Truss and Braverman at loggerheads over migrant farm labour

Suella Braverman has told farmers to end their reliance on workers from abroad and replace them with domestic staff and automation, as the home secretary seeks to cut net annual migration to the “tens of thousands”.

In a bruising few days for under-fire Liz Truss, the comments made by the home secretary appear to be a direct challenge to the prime minister’s pledge to expand the Seasonal Worker Scheme (SWS) to help ease agriculture’s labour woes.

See also: MPs told to act now to expand seasonal farmworker numbers

Fruit and vegetable crops worth an estimated £60m have been wasted this year due to seasonal labour shortages, and other sectors such as dairy and pigs have struggled to recruit and retain staff.

A government-commissioned review of automation in the horticulture sector concluded that limitations to the capabilities of farm robots mean that improved access to migrant labour is needed for the foreseeable future.

But Ms Braverman told a Tory Party conference fringe meeting that the staff shortfall should be made up by domestic workers, the Guardian reported.

“I’m not persuaded that domestic workers don’t want to work as farmers,” Ms Braverman said.

Plans ‘unrealistic’

East Midlands farmer and Farmers Weekly columnist Joe Stanley criticised the home secretary and said she was not being realistic.
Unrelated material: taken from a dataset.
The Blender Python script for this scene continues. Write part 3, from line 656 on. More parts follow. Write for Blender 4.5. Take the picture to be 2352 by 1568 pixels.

“Braverman needs to engage with the real world, not the nationalist bubble she exists in.

“Brits wouldn’t do this work before 2020, they wouldn’t do it in 2020 and they won’t do it now,” he said on Twitter 

“This year, £60m of fruit was left to rot and we imported more from EU to replace it.”

This year, the government expanded the SWS to allow 30,000 temporary migrants to come to the UK for up to six months, with a reserve of a further 10,000 visas if necessary.

But the NFU and others say this figure falls far short of the 70,000-plus temporary workers that are needed in the UK each year to pick and pack ornamental and food crops.

NFU Horticulture and Potatoes Board vice-chairman Derek Wilkinson has warned the government that the horticulture sector will contract further if it fails to expand the SWS and increase and extend the visa period for migrant workers from six to nine months.